Second, I'd wager that the majority of your code isn't in the unboxing, instead it's in the multiple calls into the cache dictionary:

if (cast_cache.ContainsKey(id) && cast_cache[id].ContainsKey(key))            
    return (int)cast_cache[id][key]

I count 5 dictionary traverses in there: cast_cache.ContainsKey(id), cast_cache[id], .ContainstKey(key), cast_cache[id], and [key].

That's pretty harsh. You could cut down on a lot of these by using an aggregated key. Instead of looking for [id][key], combine those into a single object. That would cut your number of dictionaries down exponentially and cut those lookups down to 2, 1 if you skip the ContainsKey() with a try/catch (check the speed on that).

Here's a class that would allow you to combine those:

public class Vector
{
    private object[] _Data;

    public object this[int index]
    {
        get
        {
            return _Data[index];
        }
    }

    public Vector(params object[] data)
    {
        _Data = (object[])data.Clone();
    }

    public override bool Equals(object obj)
    {
        Vector OtherVector = obj as Vector;

        if (OtherVector == null)
            return false;

        if (OtherVector._Data.Length != _Data.Length)
            return false;

        for (int I = 0; I < _Data.Length; I++)
            if (!_Data[I].Equals(OtherVector._Data[I]))
                return false;

        return true;
    }

    public override int GetHashCode()
    {
        int Result = 0;
        for (int I = 0; I < _Data.Length; I++)
            Result = Result ^ (_Data[I].GetHashCode() * I);

        return Result;
    }
}

Try that out and see how your speed goes

Answer 2

Your code may perform quicker with the cache if you reduced the number of dictionary lookups. Additionally, making the cache Dictionary<string, int> instead of Dictionary<string, object> will avoid boxing and unboxing which is also costly.

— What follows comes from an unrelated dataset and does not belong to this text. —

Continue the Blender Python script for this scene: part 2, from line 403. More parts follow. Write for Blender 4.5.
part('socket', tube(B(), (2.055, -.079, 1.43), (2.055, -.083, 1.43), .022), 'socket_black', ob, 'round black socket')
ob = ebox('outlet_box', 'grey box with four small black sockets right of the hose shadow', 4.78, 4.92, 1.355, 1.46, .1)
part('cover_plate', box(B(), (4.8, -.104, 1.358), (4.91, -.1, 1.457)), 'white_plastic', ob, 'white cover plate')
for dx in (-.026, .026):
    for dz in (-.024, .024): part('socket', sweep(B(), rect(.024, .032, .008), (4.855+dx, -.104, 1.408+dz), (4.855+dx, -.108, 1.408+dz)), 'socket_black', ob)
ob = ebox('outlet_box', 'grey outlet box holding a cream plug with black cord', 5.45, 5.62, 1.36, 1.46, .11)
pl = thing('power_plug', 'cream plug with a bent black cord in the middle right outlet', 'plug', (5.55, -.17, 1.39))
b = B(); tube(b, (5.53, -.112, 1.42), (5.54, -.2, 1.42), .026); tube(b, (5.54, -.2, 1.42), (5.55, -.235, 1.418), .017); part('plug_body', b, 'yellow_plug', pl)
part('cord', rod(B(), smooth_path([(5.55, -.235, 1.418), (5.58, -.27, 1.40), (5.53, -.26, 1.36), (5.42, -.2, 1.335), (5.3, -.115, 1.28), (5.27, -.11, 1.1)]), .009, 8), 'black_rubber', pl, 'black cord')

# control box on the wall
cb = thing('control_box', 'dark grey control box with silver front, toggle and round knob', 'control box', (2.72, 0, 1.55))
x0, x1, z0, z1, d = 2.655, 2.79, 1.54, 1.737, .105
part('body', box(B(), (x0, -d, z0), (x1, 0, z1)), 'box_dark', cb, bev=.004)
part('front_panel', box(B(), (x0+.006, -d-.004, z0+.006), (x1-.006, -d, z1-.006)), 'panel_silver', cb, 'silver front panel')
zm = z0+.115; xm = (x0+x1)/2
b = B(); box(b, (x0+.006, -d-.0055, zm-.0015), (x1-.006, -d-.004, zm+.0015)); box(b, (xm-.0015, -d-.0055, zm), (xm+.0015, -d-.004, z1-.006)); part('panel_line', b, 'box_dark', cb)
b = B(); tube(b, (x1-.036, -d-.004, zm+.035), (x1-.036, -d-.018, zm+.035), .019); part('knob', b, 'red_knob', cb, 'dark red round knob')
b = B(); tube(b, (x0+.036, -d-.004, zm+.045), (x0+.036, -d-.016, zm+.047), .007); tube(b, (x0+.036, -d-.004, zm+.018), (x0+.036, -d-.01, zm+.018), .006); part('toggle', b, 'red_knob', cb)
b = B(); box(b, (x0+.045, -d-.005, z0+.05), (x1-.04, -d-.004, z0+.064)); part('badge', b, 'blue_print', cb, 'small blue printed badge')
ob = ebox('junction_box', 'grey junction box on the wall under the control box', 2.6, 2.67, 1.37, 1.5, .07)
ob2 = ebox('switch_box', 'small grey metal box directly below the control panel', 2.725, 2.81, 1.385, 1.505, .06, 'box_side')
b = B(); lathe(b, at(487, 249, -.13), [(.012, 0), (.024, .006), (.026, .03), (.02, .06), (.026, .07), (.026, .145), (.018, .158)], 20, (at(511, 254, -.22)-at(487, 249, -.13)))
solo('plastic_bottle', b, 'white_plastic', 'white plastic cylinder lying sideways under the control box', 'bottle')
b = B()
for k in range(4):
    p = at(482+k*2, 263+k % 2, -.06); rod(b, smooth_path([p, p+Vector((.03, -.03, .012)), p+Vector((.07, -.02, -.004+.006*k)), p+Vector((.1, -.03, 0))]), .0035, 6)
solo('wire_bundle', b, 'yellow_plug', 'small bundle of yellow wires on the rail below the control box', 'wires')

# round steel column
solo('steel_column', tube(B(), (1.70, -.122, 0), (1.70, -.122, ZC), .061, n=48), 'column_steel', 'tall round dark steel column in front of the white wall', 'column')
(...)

public int GetInt(string id, string key)
{
    int value;
    Dictionary<string, int> cache;

    if (cast_cache.TryGetValue(id, out cache) 
          && cache.TryGetValue(key, out value))
    {
        return value;
    }

    if (int.TryParse(map[id][key], out value))
    {
        this.AddToCache(id, key, value);
        return value;
    }

    throw new InvalidOperationException("Trying to obtain a non-integer value with GetInt().");
}

Answer 3

Hang on, what you're calling a "cast" in your code is not a cast.

If you're doing this:

bool success = int.TryParse(map[id][key], out value);

That's a conversion, not a cast. A cast would be:

value = (int) map[id][key];

or

value = map[id][key] as int;

Which would fail in this case because the object really is a string, not an int.

If you have a Dictionary<string, string> but you are really interested in storing arbitrary objects in it, I would make it a Dictionary<string, object>. As a result you'll be able to use casts instead of conversions, which as Andrew Hare points out is going to be a lot faster.

Answer 4

Casting is much faster that most people seem to think since you are not touching the object itself (you are simply changing the reference that points to that object).

One of the main reasons that you ought to avoid casting is that when you cast you are eschewing type-safety and introducing potential execution-time errors into your application. I would rarely consider casting to be a performance concern.

As a side note I would make sure that you test both reference types and value types in your cache to make sure that you are not incurring a performance penalty due to the boxing and unboxing of any value types.

The performance penalty of boxing comes from the fact that casting a value type to an object does involve more than changing a reference as the value type must be copied to the heap. Also the use of a boxed value type will unbox the reference type and subsequently copy those values from the heap to the stack again.

Answer 5

Your example works faster because of the relationship between time and space. How much memory does your program need if you continue caching every hash type?